Saturday, January 1, 2011

another year comes and goes

so this last year has been quite eventful for our family: we got another brother, as well as a brother-in-law, garrett graduated, kim got married, moved away, and is now expecting a kid (she thinks a girl), i got a job where i have to talk to people all the time, garrett works at nike now, john is speaking fairly good english now, i destroyed my car, my parents have changed churches and priceless granite is still in business; all in all, a pretty full year.

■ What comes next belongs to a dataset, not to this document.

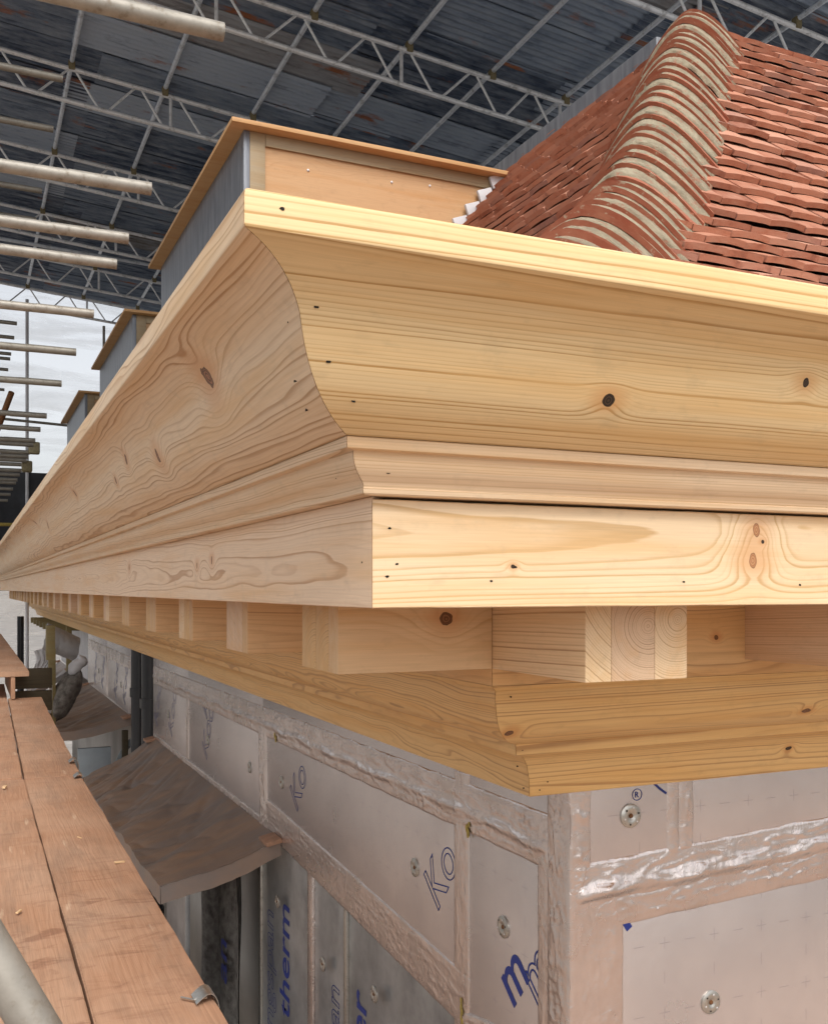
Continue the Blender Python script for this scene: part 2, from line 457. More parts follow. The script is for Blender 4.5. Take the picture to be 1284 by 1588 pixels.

now to look ahead though. i worked last night and so i didn't go to any year-end parties and so when i got home, i took some time to study. my mind naturally started to wondering and i ended up thinking about the year and what i wanted to change for this next year. i think about sin, study habits, loves, and how i spend my time often but i must say that i am rather lazy. i enjoy sitting in a comfy chair with a cup of coffee and just thinking about whatever comes into my head, that's enjoyable to me. i know that there is nothing wrong with thinking, many people my age need to do much more thinking and less time moving, but for me, i want to work on thinking actively, with pen in hand and thinking about things and pushing the envelope. i want to stop being complacent. this is going to be very difficult for me. this will be difficult because i get tired easy and when i get tired, i get cranky. i don't want that to be me though, i want to have joy in all of this.

so basically, i want this to be a year where i fight myself and my natural tendencies so that i can become a person whom i want to be. the person whom i am now is no good. i turn 21 this year, i think it is time to grow up.